UAW President Shawn Fain has transformed the rituals of contract talks with General Motors, Ford and Chrysler parent Stellantis into a high-stakes, made-for-media game. The automakers will look for clues on how to survive in the agreement the union reached on Sunday with Volvo Group-owned Mack Trucks.
For now, the union appears to be in control, although there is pain on both sides.
GM and Ford said Monday they were indefinitely laying off another 500 workers at four Midwestern plants, citing the impact of the walkouts.
Analysts looking ahead to third-quarter financial results this month are starting to reckon the costs of what the UAW calls «Stand up strikes.» JP Morgan estimated GM has lost $191 million in operating profit, and Ford $145 million during the quarter.
Those are large sums, but not in the context of GM or Ford, which have forecast combined pre-tax profits of up to $26 billion for this year.

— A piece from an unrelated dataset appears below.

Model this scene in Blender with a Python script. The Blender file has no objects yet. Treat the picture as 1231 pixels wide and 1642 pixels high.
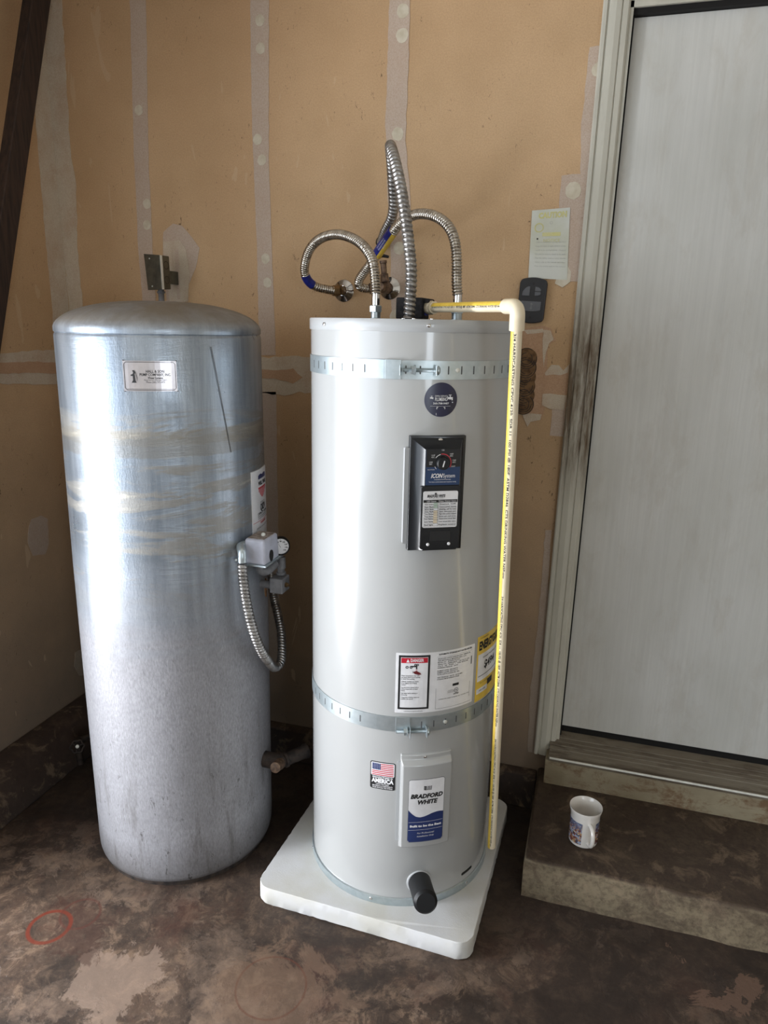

The daily cost of the strikes is almost certain to rise weekly, JP Morgan added. The real pain will start if the UAW orders walkouts at factories that build Ford, Chevrolet and Ram pickup trucks and large SUVs such GM's Cadillac Escalade.
At the current pace, it could take the UAW weeks to get to those factories.
«We have the power to keep escalating and keep taking plants out,» Fain said in a video address on Sept.
13. «This is going to create confusion for the companies.